Ou se tem chuva, e não se tem sol
Ou se tem sol, e não se tem chuva!

Ou se calça a luva e não se põe o anel,
Ou se põe o anel, e não se calça a luva!

Quem sobe nos ares, não fica no chão,
Quem fica no chão, não sobe nos ares.

É uma grande pena que não se possa
Estar ao mesmo tempo nos dois lugares!

Ou guardo o dinheiro e não compro o doce,
Ou compro o doce e gasto o dinheiro.

Ou isto ou aquilo: ou isto ou aquilo...
E vivo escolhendo o dia inteiro!

Não sei se brinco, não sei se estudo,
Se saio correndo ou fico tranquilo.

Mas não consegui entender ainda
Qual é melhor: se é isto ou aquilo.


É ISTO E É AQUILO
                              Ronaldo Ribeiro Jacobina

Às vezes, se tem chuva e sol, sol e chuva.
É o casamento da raposa, aquela das uvas.

Às vezes, a gente está, sem estar, nos lugares.
Há quem, sem sair do chão, viva nos ares.

Vênus, estrela da manhã, arde
Também como estrela da tarde.

Não sei se brinco ou se estudo. Ora bolas!
Aprender brincando é minha escola.

Mestre não é só quem sabe, mas quem procura.
Quantas vezes a lucidez está na loucura?!

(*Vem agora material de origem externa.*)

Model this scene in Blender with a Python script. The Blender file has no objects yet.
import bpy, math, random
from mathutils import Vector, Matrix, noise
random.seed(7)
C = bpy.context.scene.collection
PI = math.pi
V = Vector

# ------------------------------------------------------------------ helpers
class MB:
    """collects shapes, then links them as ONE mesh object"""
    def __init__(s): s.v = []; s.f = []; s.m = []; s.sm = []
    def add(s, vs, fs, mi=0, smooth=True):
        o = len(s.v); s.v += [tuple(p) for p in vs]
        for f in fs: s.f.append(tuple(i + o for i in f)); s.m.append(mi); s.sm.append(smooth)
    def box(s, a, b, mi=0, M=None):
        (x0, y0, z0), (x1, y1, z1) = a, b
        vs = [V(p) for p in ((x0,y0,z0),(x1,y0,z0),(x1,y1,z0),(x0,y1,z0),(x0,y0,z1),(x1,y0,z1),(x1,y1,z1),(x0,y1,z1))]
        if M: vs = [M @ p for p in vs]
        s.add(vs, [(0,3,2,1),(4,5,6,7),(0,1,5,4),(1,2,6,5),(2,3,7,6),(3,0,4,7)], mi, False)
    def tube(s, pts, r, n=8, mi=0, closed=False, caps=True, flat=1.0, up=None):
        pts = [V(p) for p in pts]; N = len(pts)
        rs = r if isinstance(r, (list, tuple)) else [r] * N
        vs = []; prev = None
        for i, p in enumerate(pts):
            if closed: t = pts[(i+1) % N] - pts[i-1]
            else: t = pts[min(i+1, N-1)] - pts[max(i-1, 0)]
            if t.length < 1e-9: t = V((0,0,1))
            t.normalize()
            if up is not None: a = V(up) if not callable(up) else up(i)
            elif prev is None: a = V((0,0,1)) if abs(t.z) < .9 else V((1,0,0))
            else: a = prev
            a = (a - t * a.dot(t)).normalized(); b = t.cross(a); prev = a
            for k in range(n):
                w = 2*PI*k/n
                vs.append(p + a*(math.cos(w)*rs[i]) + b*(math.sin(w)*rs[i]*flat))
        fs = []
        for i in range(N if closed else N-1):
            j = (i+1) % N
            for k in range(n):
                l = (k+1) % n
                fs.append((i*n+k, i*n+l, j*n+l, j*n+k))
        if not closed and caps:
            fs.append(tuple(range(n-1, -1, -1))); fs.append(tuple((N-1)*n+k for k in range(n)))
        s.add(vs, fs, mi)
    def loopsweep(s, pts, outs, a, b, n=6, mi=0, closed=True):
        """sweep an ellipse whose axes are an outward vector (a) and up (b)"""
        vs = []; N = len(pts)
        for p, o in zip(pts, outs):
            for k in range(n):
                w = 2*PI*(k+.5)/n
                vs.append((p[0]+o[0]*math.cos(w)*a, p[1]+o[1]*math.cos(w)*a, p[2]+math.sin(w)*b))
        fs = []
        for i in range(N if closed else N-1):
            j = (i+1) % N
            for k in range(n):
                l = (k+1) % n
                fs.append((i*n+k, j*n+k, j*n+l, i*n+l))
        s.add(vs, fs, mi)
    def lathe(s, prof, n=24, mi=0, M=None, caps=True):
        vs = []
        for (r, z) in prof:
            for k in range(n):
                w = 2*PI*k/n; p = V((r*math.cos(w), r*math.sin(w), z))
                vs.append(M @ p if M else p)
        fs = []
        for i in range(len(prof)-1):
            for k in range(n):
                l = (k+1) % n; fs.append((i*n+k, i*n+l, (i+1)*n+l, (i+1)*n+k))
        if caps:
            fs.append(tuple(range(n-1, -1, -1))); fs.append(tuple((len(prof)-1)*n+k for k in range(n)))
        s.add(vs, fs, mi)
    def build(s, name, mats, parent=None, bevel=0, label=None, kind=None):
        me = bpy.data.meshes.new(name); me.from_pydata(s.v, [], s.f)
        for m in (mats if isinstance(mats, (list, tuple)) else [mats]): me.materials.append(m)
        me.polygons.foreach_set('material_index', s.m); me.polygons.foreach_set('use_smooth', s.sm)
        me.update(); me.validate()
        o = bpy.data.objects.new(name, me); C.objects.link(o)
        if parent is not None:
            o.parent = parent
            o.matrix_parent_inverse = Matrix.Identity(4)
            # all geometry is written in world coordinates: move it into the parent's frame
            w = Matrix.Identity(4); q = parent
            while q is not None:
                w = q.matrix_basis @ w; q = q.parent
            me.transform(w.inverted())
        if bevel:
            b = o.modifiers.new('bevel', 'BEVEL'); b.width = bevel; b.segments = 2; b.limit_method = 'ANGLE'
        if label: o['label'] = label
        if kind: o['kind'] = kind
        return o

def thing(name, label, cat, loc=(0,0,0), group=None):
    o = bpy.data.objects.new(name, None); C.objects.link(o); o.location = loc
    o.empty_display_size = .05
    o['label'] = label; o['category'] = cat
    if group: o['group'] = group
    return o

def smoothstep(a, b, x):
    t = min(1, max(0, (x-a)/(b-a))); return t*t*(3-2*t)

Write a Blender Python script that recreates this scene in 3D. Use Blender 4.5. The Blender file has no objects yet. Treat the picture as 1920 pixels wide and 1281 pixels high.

E quando a pergunta é resposta
E a resposta é pergunta?

Sem ser igual, pode ser isto e ser aquilo?
Insisto nisto: pode ser aquilo e ser isto?

Dá um nó no juízo
Quando é isto e é aquilo.

É isto e aquilo, aquilo e isto.
Antes que eu pire, desisto.
Com o terceiro incluído, acabo os dísticos.


TRÊS INTRUSOS
Vera Passos




EVANGELHO SEGUNDO AS MÃES

Samuca

god god god
um dia disse à minha mãe
que deus em inglês
parecia com o cão:
dog dog dog
ela me ameaçou com apocalipses
e não se falou mais nisso.


As letras gostam de saltitar dentro de mim. E nos momentos mais inoportunos... Como quando estou na paz dos seus braços, admirando o seu talento para o amor: o deslizar do seu toque sensível, o silêncio de quem está imerso em ritual sagrado, a criatividade inesperada dos gestos, o ritmo lento que a minha cabeça exige para que o meu corpo saboreie o delicioso banquete servido.
A mãe é a primeira intrusa a ser dispensada da nossa festa. Ela está sempre impondo a sua presença, insistindo em enviar a antiga mensagem de repressão da minha sexualidade, do prazer na entrega e gozo partilhados. Mais tarde, sob a simetria de “ds” e “gs”, me faço uma maliciosa pergunta: qual sentimento devo ter pelas mulheres que passaram por suas mãos, sentiram seu coração e respiração mudarem abruptamente de pulsação, viveram toda a satisfação que seu desejo pode demonstrar? O “dog” me diz: a RAIVA. Raiva de saber que não fui a única a atraí-lo e fazê-lo esmerar-se na arte de amar. GRATIDÃO, retruca o “god” em mim. Imensa gratidão por imaginar que elas possam ter contribuído para aperfeiçoar os seus talentos inatos de amante.
Desisto de chegar a uma síntese das minhas emoções tão contraditórias e invadidas por intrusos em momento tão particular e íntimo. Informo a ele que acabo de ter a idéia de lhe mandar uma pequena mensagem. Ela não explica,  apenas desnuda os meus sentimentos.




FAROL



O amor, quando está vivo, é uma espécie de pássaro. Grita, gesticula, move o pescoço para vários lados ao mesmo tempo. E sem pedir autorização. Um dia, você acorda. Dentro do seu corpo, agora lar propício para o pássaro, nota o bater de asas. Sente a respiração curta e rápida. Flagra um estranho desejo de alturas. O pássaro, que é apenas o amor vivo, desconcerta suas crenças de pessoa sem asas. Autoriza suas caminhadas pela noite, ao redor de cordilheiras e nuvens.
(Eliana Mara Chiossi)


OUTROS FARÓIS


Meu corpo já foi o lar propício para o filho que nasceu do amor dentro de mim. Minha respiração já foi curta e rápida para permitir que ele aspirasse o seu primeiro sopro de ar. Com passar dos anos, seus gritos e gestos já não sentem a necessidade da minha autorização. Esse ser gerado de uma comunhão, desconcerta nossas crenças mais enraizadas na terra. Sentindo temor das alturas, peço à luz que o fez perfeito, belo e inteligente, que faróis mais seguros se juntem a mim como seus guias e o encorajem ao flagrar estranhos desejos, para que possa voar sereno e confiante pelas noites da vida.